» **SOURCE DATA**
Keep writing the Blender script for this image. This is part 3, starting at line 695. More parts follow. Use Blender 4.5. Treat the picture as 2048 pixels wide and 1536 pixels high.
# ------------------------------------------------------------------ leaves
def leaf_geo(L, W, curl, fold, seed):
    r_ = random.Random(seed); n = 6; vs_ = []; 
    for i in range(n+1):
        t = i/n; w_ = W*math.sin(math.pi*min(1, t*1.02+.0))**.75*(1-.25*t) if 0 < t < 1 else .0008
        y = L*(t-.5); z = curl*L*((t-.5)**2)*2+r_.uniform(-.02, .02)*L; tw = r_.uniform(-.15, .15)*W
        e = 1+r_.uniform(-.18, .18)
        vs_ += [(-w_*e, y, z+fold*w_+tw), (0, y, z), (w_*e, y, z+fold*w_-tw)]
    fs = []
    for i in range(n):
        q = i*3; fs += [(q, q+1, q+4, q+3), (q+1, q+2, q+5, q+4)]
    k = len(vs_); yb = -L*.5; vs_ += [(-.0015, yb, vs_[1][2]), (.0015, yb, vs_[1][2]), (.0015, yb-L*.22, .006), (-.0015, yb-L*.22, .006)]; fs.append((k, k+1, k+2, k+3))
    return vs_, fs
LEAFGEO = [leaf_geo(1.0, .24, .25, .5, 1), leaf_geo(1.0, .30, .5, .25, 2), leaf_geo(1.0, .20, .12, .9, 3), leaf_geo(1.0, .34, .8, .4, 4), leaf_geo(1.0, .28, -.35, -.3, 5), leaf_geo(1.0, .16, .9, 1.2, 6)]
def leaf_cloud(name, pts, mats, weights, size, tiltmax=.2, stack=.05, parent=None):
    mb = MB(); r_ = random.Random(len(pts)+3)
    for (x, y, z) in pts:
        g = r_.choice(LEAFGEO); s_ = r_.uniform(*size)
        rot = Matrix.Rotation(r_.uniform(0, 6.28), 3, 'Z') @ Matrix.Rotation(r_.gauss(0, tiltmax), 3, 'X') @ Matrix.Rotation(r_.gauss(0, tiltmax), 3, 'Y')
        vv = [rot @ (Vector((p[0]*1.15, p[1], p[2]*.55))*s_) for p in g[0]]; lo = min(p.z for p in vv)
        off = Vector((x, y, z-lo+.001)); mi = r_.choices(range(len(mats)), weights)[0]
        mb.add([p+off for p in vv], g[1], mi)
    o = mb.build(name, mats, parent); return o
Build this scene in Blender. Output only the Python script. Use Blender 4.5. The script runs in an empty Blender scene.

» **PROBLEM DESCRIPTION**
Find each line holding "this". Copy it out.

» **EXERCISE OUTPUT**
Keep writing the Blender script for this image. This is part 3, starting at line 695. More parts follow. Use Blender 4.5. Treat the picture as 2048 pixels wide and 1536 pixels high.
Build this scene in Blender. Output only the Python script. Use Blender 4.5. The script runs in an empty Blender scene.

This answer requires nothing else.